Posiba is also training its system through broad surveillance techniques (literature, Internet-sphere data, etc.) and natural language processing to capture and understand the many interventions taking place in the sector and how those actions are perceived to be working by experts, practitioners and, eventually, recipients.

The power of leveraging Big Data to benefit a nonprofit is huge. It can drive new revenue opportunities, grow membership and uncover potential problems before they become actual problems.

In an article for Medium, writer Elizabeth Svoboda illustrated the value of Big Data in in a recent example from KCET, a California nonprofit public TV station.

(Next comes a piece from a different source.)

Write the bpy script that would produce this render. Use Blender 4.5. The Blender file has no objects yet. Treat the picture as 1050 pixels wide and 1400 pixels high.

When data streams are channeled efficiently, though, the results are often dramatic. California-based KCET, a large nonprofit public TV station, was having trouble attracting repeat donors, so station management asked the Russ Reid data-consulting agency to craft a new outreach strategy. Combing through existing donor data, Russ Reid analysts discovered that the station members most apt to become regular donors were those who’d joined or re-joined recently, confirming their commitment to the station. By directing repeat-donor communications to this group of likely givers, KCET quickly tripled donor response rates — and, most importantly, doubled the number of donors on file making automatic monthly gifts.

For nonprofit organizations that are interested in using Big Data, the best place to start is by measuring and analyzing the membership database. If you’re unsure of where to start, finding a business intelligence partner can put you on the path to Big Data bliss.